What Happened: In its fourth-quarter and full-year financial results reported on Thursday, Block said its Bitcoin revenue in the quarter was $1.96 billion, up 12% year-over-year.

Yet the gross profit from Bitcoin revenue was only $46 million.

“Bitcoin revenue is the total sale amount of Bitcoin to customers. Bitcoin costs are the total amount of Bitcoin we purchase. We purchase Bitcoin to facilitate customers' access to Bitcoin,” said Block in the report.

Why Is Block Inc Surging After Hours? A Closer Look At Q4 Earnings

Why It's Important: The price of Bitcoin has been particularly volatile over the last three months.
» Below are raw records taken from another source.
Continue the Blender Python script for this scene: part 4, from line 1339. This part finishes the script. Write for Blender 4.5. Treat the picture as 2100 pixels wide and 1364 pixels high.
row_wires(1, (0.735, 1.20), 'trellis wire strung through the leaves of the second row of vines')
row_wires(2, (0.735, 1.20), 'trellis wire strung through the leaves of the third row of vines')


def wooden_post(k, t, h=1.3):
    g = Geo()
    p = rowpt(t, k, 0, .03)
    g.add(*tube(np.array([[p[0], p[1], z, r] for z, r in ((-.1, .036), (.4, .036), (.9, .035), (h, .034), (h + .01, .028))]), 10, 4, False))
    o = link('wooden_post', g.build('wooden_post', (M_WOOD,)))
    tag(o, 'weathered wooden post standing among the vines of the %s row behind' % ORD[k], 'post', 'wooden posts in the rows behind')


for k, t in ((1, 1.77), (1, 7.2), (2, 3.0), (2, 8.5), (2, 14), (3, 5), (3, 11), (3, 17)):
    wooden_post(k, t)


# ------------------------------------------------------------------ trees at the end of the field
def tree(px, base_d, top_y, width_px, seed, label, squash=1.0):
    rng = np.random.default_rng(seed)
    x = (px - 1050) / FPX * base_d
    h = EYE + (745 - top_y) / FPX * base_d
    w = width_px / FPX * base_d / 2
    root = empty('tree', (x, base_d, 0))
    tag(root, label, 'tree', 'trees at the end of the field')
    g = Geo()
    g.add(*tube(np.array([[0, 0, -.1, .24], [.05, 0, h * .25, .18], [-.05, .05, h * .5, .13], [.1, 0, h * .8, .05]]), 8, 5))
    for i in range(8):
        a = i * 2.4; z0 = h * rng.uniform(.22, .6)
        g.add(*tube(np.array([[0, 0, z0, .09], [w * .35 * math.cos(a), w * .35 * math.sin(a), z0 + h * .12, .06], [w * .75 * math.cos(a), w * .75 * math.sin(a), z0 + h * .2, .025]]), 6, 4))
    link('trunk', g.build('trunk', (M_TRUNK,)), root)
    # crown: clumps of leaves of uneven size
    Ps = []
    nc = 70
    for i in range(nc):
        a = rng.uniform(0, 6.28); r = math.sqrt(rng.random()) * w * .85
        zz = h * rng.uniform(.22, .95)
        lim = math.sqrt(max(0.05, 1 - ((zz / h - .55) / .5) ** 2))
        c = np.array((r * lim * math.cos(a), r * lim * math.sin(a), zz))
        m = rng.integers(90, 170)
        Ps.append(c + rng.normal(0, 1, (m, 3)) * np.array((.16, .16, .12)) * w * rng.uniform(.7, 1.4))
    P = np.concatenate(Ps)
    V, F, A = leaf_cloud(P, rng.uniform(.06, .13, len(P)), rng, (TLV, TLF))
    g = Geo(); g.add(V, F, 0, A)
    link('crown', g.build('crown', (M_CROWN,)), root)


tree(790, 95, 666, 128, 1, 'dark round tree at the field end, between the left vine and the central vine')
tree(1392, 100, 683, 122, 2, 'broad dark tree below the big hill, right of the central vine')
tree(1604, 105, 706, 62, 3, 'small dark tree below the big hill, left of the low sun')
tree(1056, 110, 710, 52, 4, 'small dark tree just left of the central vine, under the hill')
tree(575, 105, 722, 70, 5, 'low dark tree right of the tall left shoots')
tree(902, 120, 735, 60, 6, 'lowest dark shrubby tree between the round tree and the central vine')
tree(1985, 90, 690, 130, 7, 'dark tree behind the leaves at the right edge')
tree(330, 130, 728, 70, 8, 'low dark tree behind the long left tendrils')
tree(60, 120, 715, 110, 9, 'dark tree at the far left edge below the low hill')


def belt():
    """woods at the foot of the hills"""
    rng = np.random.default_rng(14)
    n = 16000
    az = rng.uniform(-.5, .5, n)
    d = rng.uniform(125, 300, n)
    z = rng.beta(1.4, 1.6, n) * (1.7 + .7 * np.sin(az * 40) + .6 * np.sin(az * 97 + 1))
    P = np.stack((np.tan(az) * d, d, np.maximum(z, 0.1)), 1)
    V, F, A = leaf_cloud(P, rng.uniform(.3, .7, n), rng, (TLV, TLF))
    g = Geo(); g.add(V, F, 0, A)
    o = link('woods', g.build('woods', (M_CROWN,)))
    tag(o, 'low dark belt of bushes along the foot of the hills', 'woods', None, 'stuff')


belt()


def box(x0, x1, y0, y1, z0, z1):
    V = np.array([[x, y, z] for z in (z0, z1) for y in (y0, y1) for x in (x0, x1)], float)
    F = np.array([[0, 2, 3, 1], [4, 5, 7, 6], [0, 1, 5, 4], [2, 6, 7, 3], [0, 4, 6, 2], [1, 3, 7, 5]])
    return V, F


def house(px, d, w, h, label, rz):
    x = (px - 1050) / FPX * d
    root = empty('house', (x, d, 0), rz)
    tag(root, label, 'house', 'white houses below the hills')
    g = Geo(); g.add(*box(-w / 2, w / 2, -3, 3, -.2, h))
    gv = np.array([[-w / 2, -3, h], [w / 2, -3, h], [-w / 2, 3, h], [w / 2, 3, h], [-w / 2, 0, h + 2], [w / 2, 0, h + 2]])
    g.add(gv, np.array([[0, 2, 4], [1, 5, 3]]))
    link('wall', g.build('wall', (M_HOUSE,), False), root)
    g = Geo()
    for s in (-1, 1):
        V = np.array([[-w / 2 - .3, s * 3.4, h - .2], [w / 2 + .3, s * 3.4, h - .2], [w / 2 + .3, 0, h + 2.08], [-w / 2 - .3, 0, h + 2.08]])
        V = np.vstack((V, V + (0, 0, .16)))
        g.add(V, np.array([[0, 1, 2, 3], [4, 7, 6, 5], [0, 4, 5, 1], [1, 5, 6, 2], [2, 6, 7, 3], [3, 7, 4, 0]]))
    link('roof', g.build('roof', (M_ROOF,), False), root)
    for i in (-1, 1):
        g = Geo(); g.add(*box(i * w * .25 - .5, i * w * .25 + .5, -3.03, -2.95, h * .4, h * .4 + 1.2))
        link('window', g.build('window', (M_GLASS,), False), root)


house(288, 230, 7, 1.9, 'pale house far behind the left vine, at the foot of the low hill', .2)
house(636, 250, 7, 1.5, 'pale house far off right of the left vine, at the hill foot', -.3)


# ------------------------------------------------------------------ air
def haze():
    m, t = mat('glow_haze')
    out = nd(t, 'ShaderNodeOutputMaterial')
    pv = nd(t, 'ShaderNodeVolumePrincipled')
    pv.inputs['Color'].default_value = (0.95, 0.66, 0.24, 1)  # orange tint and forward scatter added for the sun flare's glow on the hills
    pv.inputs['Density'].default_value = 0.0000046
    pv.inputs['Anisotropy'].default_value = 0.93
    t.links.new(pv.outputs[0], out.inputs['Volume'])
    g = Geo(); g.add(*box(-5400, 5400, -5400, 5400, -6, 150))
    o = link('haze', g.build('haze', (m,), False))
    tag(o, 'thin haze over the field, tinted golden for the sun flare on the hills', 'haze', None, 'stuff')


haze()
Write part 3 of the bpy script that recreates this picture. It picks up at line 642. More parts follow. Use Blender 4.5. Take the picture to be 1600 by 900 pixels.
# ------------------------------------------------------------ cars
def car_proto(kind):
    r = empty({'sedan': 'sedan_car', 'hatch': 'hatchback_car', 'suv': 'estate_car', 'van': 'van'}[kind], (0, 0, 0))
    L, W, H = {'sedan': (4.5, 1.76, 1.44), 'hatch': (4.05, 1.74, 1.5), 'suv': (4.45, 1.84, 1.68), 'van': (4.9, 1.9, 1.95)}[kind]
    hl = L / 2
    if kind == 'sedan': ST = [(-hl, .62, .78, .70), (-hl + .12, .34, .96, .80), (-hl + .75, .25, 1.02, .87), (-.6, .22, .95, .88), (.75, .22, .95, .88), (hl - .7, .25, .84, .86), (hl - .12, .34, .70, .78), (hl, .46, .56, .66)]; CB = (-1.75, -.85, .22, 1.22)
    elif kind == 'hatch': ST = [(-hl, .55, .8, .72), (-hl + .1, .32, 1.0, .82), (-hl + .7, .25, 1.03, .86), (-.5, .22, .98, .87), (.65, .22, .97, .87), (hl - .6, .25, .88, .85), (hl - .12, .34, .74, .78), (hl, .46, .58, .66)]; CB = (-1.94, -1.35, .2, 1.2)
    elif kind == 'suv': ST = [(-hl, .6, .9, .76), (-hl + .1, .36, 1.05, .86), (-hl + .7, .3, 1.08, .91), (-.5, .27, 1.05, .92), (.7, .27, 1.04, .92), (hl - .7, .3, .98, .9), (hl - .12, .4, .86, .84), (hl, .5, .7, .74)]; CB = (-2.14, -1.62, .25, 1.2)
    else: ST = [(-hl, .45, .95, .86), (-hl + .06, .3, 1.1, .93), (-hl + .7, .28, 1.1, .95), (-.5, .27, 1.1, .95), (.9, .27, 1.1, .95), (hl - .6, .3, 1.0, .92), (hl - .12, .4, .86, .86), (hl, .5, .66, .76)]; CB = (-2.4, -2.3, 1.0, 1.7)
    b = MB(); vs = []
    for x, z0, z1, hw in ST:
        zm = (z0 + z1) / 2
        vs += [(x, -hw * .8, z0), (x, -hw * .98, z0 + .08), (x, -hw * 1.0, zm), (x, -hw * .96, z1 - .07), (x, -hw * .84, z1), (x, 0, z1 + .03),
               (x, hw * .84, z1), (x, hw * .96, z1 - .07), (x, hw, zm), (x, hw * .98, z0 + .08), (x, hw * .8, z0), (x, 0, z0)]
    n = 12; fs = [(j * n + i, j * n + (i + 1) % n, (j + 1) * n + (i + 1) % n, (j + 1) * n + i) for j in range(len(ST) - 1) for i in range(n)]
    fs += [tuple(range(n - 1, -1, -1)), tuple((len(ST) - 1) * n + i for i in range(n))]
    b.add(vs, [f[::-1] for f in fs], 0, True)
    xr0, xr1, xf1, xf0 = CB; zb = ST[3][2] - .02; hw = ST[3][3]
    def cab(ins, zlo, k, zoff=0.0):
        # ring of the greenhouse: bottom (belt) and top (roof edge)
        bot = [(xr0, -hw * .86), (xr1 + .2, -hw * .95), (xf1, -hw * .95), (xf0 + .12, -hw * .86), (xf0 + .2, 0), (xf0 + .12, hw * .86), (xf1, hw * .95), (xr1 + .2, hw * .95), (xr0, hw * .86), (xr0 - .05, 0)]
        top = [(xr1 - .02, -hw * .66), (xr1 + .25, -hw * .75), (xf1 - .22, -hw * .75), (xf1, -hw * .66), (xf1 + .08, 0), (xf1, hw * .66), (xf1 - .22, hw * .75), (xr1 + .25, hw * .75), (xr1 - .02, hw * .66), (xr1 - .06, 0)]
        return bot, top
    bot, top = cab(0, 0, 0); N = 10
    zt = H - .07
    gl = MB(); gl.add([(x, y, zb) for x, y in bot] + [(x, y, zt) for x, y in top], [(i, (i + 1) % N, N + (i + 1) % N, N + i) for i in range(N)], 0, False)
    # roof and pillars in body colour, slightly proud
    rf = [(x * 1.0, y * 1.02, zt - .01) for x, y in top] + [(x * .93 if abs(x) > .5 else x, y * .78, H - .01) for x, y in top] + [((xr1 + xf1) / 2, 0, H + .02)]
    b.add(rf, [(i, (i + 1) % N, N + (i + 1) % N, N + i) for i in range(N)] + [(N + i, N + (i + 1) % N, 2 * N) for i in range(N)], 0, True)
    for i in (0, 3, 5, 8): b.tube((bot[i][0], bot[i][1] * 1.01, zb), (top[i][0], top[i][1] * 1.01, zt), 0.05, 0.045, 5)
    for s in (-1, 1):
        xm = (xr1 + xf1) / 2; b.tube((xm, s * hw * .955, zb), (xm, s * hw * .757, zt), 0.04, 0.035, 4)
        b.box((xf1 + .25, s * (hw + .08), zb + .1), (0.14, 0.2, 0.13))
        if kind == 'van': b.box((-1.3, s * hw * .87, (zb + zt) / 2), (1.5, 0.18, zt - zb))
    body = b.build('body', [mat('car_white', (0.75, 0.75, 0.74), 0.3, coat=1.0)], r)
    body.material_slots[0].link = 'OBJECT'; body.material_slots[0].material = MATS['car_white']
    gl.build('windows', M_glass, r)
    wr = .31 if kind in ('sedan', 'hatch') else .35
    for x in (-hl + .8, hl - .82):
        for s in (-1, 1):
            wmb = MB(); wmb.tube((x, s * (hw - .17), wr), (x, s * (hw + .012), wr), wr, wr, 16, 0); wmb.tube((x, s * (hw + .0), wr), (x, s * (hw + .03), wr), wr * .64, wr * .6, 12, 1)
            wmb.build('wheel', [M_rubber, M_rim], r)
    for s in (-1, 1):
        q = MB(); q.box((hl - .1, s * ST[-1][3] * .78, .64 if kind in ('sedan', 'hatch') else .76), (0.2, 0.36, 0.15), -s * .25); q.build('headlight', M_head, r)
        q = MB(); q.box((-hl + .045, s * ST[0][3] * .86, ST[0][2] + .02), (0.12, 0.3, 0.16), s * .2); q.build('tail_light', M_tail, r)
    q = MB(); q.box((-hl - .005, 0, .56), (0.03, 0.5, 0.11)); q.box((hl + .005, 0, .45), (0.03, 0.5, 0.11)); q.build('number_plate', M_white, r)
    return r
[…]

In December 2021, Bitcoin was trading above $58,000 but has since lost more than 35% of its value.

The leading digital asset fell to a low of $33,700 at the end of January and is trading at $38,600.

“Compared to the third quarter of 2021, bitcoin revenue and gross profit increased on a quarter-over-quarter basis, driven primarily by increased volatility in the price of bitcoin, which affected trading activity compared to the prior quarter,” stated Block.

The company said that its Bitcoin revenue and gross profit grew 232% and 285%, respectively, on a two-year CAGR basis.

In 2021, Cash App generated $10.01 billion in Bitcoin revenue and $218 million of Bitcoin gross profit, which represented a 119% and 124% increase year-over-year.

“In future quarters, bitcoin revenue and gross profit may fluctuate as a result of changes in customer demand or the market price of bitcoin, particularly as we lap strong growth rates on a year-over-year basis in the first quarter of 2021,” according to the company.